[Begin]

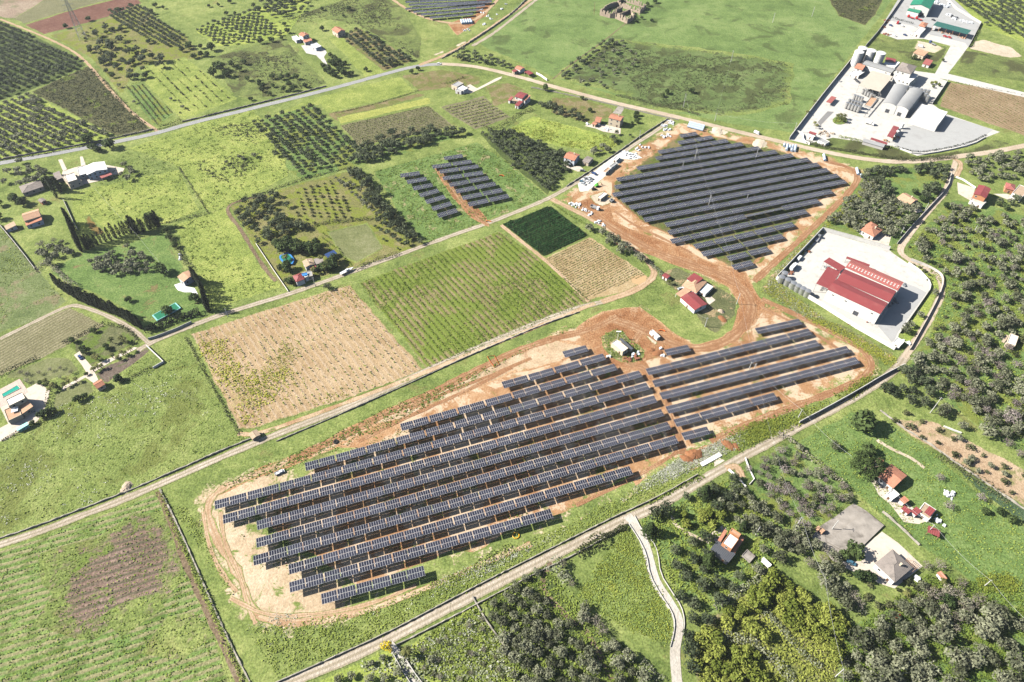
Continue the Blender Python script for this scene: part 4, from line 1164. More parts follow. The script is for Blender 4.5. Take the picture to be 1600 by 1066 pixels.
for i,(p,rm,lb)in enumerate(((((545,515),(592,532),(668,468)),'terracotta_pale','site cabin with a pinkish roof, nearest the parked cars'),(((640,445),
 (668,468),(748,398)),'grey_sheet','grey roofed site cabin in the middle of the cabin row'),(((712,345),(742,372),(775,312)),'whiteflat','white site cabin at the far end of the cabin row'))):
 building('site_cabin',lb,'cabin',[B(q(*p),2.8,'flat',rmat=rm,wall='white',ov=0.05)],'site cabins on the white gravel')
building('site_cabin','small white cabin with an orange end on the pale pad','cabin',[B(q((497,872),(524,908),(592,822)),2.7,'flat',rmat='whiteflat',wall='cream',
 ov=0.05)])
q=K(1020,415,11.84)
building('barn','long white barn with a bright red sheet roof on the farm plot','barn',[B(q((510,590),(775,830),(1010,715)),3.6,'gable',rmat='red_sheet',
 wall='white',pitch=0.18,big=True)])
building('farmhouse','farmhouse with orange tiles and a red upper roof behind the barn','house',[B(q((520,372),(808,502),(1015,300)),3.3,'hip',rmat='terracotta_pale',
 wall='white',pitch=0.3),B(q((618,245),(795,345),(938,242)),4.6,'shed',rmat='red_sheet',wall='white',open_=False,pitch=0.12),B(q((880,470),(985,560),(1100,
 390)),2.8,'flat',rmat='bluewhite',wall='white')])
building('carport','tan roofed open carport between red barn and farmhouse','carport',[B(q((410,520),(525,582),(722,468)),2.8,'canopy',rmat='terracotta_pale',
 wall='white')])
building('gate_shed','little red roofed shed by the lane bend near the puddle','shed',[B(q((165,187),(265,242),(332,190)),2.7,'gable',rmat='red_sheet',
 wall='white',pitch=0.2)])
q=K(930,510,11.43)
building('white_barn','plain white flat-roofed barn on the weedy island among solar tables','barn',[B(q((285,292),(493,472),(597,390)),4.0,'flat',rmat='whiteflat',
 wall='cream'),B(q((430,232),(640,425),(680,398)),2.6,'shed',rmat='slate',wall='cream',pitch=0.1)])
building('transformer_cabin','white box cabin standing in a dug pit of orange soil','cabin',[B(q((972,82),(1110,207),(1167,180)),2.7,'flat',rmat='whiteflat',
 wall='white',ov=0.05)])
q=FY
building('factory','large factory hall with three long red gabled roofs in white yard','factory',[B(q((475,520),(890,715),(953,628),(538,436)),9.6,'gable',
 rmat='red_sheet',wall='white',pitch=0.22,big=True,ov=0.2),B(q((553,440),(958,622),(1022,532),(603,357)),9.6,'gable',rmat='red_sheet',wall='white',pitch=0.22,
 big=True,ov=0.2,open_=False),B(q((612,347),(1030,524),(1080,465),(665,280)),9.6,'gable',rmat='red_faded',wall='white',pitch=0.22,big=True,ov=0.2)])
_c0,_lu,_lv,_th0=quad_fit(q((475,520),(890,715),(953,628),(538,436)),9.6)
_c3,_lu,_lv,_th=quad_fit(q((612,347),(1030,524),(1080,465),(665,280)),9.6)
_f=[o for o in COL.objects if o.name.startswith('factory')and o.type=='EMPTY'][0]
_m=MB()
_m.box((0,0,0),(0.9,1.6,0.05))
_m=_m.mesh("skylight",M['frame_white'])
for _i in range(16):
 for _y in(-0.28,-0.55):
  _x,_yy=-_lu/2+(_i+0.7)*_lu/16.4,_y*_lv/2
  _p=_c3+np.array([_x*math.cos(_th)-_yy*math.sin(_th),_x*math.sin(_th)+_yy*math.cos(_th)])-_c0
  o=link("skylight",_m,_f,(_p[0]*math.cos(_th0)+_p[1]*math.sin(_th0),-_p[0]*math.sin(_th0)+_p[1]*math.cos(_th0),9.66+(_lv/2-0.2)*0.22*(1+_y)),_th-_th0)
building('loading_canopy','square red canopy at the front end of the red factory','canopy',[B(q((370,470),(480,512),(585,375),(480,350)),7.5,'canopy',rmat='red_sheet',
 wall='galv')])
building('loading_canopy','narrow slanting red canopy at the back corner of the red factory','canopy',[B(q((447,300),(575,378),(610,345),(485,260)),7.5,
 'canopy',rmat='red_sheet',wall='galv')])
building('roof_edge_shelter','thin red strip shelter along the rear wall of the factory','canopy',[B(q((615,275),(800,335),(812,325),(628,258)),4.0,'canopy',
 rmat='red_sheet',wall='galv')])
building('gate_house','small white flat-roofed gatehouse at the factory road corner','gatehouse',[B(q((985,935),(1050,975),(1090,930)),3.0,'flat',rmat='whiteflat',
 wall='white')])
building('orange_house','orange tiled house just behind the white factory wall','house',[B(k8((572,372),(655,418),(703,372)),3.5,'hip',rmat='terracotta',
 wall='white',pitch=0.35,chimney=True),B(k8((600,345),(640,372),(675,345)),4.4,'hip',rmat='terracotta',wall='white',open_=False)])
building('tan_house','house with a tan and brown tiled roof among dark trees by lane','house',[B(k8((808,175),(876,224),(917,186)),3.4,'gable',rmat='terracotta_pale',
 wall='cream',pitch=0.35,chimney=True)])
q=K(1380,270,7.27)
building('red_roofed_villa','two storey villa with a plain red roof and a balcony, right edge','house',[B(q((1025,240),(1168,290),(1227,183)),6.8,'gable',
 'v',rmat='red_sheet',wall='orange_wall',pitch=0.2,floors=2),B(q((1000,310),(1140,385),(1160,330)),3.4,'flat',rmat='paving',wall='white')])
building('red_roofed_house','bungalow with bright red roof and tan flat block cut by right edge','house',[B(q((1373,180),(1480,192),(1517,132)),3.6,'hip',
 rmat='red_faded',wall='orange_wall'),B(q((1460,220),(1580,290),(1680,170),(1545,140)),4.2,'flat',rmat='tan_roof',wall='white')])
q=K(1480,480,13.33)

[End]

All of the lines above should be retyped precisely, apart from the pictures.

Continue the Blender Python script for this scene: part 4, from line 1164. More parts follow. The script is for Blender 4.5. Take the picture to be 1600 by 1066 pixels.
for i,(p,rm,lb)in enumerate(((((545,515),(592,532),(668,468)),'terracotta_pale','site cabin with a pinkish roof, nearest the parked cars'),(((640,445),
 (668,468),(748,398)),'grey_sheet','grey roofed site cabin in the middle of the cabin row'),(((712,345),(742,372),(775,312)),'whiteflat','white site cabin at the far end of the cabin row'))):
 building('site_cabin',lb,'cabin',[B(q(*p),2.8,'flat',rmat=rm,wall='white',ov=0.05)],'site cabins on the white gravel')
building('site_cabin','small white cabin with an orange end on the pale pad','cabin',[B(q((497,872),(524,908),(592,822)),2.7,'flat',rmat='whiteflat',wall='cream',
 ov=0.05)])
q=K(1020,415,11.84)
building('barn','long white barn with a bright red sheet roof on the farm plot','barn',[B(q((510,590),(775,830),(1010,715)),3.6,'gable',rmat='red_sheet',
 wall='white',pitch=0.18,big=True)])
building('farmhouse','farmhouse with orange tiles and a red upper roof behind the barn','house',[B(q((520,372),(808,502),(1015,300)),3.3,'hip',rmat='terracotta_pale',
 wall='white',pitch=0.3),B(q((618,245),(795,345),(938,242)),4.6,'shed',rmat='red_sheet',wall='white',open_=False,pitch=0.12),B(q((880,470),(985,560),(1100,
 390)),2.8,'flat',rmat='bluewhite',wall='white')])
building('carport','tan roofed open carport between red barn and farmhouse','carport',[B(q((410,520),(525,582),(722,468)),2.8,'canopy',rmat='terracotta_pale',
 wall='white')])
building('gate_shed','little red roofed shed by the lane bend near the puddle','shed',[B(q((165,187),(265,242),(332,190)),2.7,'gable',rmat='red_sheet',
 wall='white',pitch=0.2)])
q=K(930,510,11.43)
building('white_barn','plain white flat-roofed barn on the weedy island among solar tables','barn',[B(q((285,292),(493,472),(597,390)),4.0,'flat',rmat='whiteflat',
 wall='cream'),B(q((430,232),(640,425),(680,398)),2.6,'shed',rmat='slate',wall='cream',pitch=0.1)])
building('transformer_cabin','white box cabin standing in a dug pit of orange soil','cabin',[B(q((972,82),(1110,207),(1167,180)),2.7,'flat',rmat='whiteflat',
 wall='white',ov=0.05)])
q=FY
building('factory','large factory hall with three long red gabled roofs in white yard','factory',[B(q((475,520),(890,715),(953,628),(538,436)),9.6,'gable',
 rmat='red_sheet',wall='white',pitch=0.22,big=True,ov=0.2),B(q((553,440),(958,622),(1022,532),(603,357)),9.6,'gable',rmat='red_sheet',wall='white',pitch=0.22,
 big=True,ov=0.2,open_=False),B(q((612,347),(1030,524),(1080,465),(665,280)),9.6,'gable',rmat='red_faded',wall='white',pitch=0.22,big=True,ov=0.2)])
_c0,_lu,_lv,_th0=quad_fit(q((475,520),(890,715),(953,628),(538,436)),9.6)
_c3,_lu,_lv,_th=quad_fit(q((612,347),(1030,524),(1080,465),(665,280)),9.6)
_f=[o for o in COL.objects if o.name.startswith('factory')and o.type=='EMPTY'][0]
_m=MB()
_m.box((0,0,0),(0.9,1.6,0.05))
_m=_m.mesh("skylight",M['frame_white'])
for _i in range(16):
 for _y in(-0.28,-0.55):
  _x,_yy=-_lu/2+(_i+0.7)*_lu/16.4,_y*_lv/2
  _p=_c3+np.array([_x*math.cos(_th)-_yy*math.sin(_th),_x*math.sin(_th)+_yy*math.cos(_th)])-_c0
  o=link("skylight",_m,_f,(_p[0]*math.cos(_th0)+_p[1]*math.sin(_th0),-_p[0]*math.sin(_th0)+_p[1]*math.cos(_th0),9.66+(_lv/2-0.2)*0.22*(1+_y)),_th-_th0)
building('loading_canopy','square red canopy at the front end of the red factory','canopy',[B(q((370,470),(480,512),(585,375),(480,350)),7.5,'canopy',rmat='red_sheet',
 wall='galv')])
building('loading_canopy','narrow slanting red canopy at the back corner of the red factory','canopy',[B(q((447,300),(575,378),(610,345),(485,260)),7.5,
 'canopy',rmat='red_sheet',wall='galv')])
building('roof_edge_shelter','thin red strip shelter along the rear wall of the factory','canopy',[B(q((615,275),(800,335),(812,325),(628,258)),4.0,'canopy',
 rmat='red_sheet',wall='galv')])
building('gate_house','small white flat-roofed gatehouse at the factory road corner','gatehouse',[B(q((985,935),(1050,975),(1090,930)),3.0,'flat',rmat='whiteflat',
 wall='white')])
building('orange_house','orange tiled house just behind the white factory wall','house',[B(k8((572,372),(655,418),(703,372)),3.5,'hip',rmat='terracotta',
 wall='white',pitch=0.35,chimney=True),B(k8((600,345),(640,372),(675,345)),4.4,'hip',rmat='terracotta',wall='white',open_=False)])
building('tan_house','house with a tan and brown tiled roof among dark trees by lane','house',[B(k8((808,175),(876,224),(917,186)),3.4,'gable',rmat='terracotta_pale',
 wall='cream',pitch=0.35,chimney=True)])
q=K(1380,270,7.27)
building('red_roofed_villa','two storey villa with a plain red roof and a balcony, right edge','house',[B(q((1025,240),(1168,290),(1227,183)),6.8,'gable',
 'v',rmat='red_sheet',wall='orange_wall',pitch=0.2,floors=2),B(q((1000,310),(1140,385),(1160,330)),3.4,'flat',rmat='paving',wall='white')])
building('red_roofed_house','bungalow with bright red roof and tan flat block cut by right edge','house',[B(q((1373,180),(1480,192),(1517,132)),3.6,'hip',
 rmat='red_faded',wall='orange_wall'),B(q((1460,220),(1580,290),(1680,170),(1545,140)),4.2,'flat',rmat='tan_roof',wall='white')])
q=K(1480,480,13.33)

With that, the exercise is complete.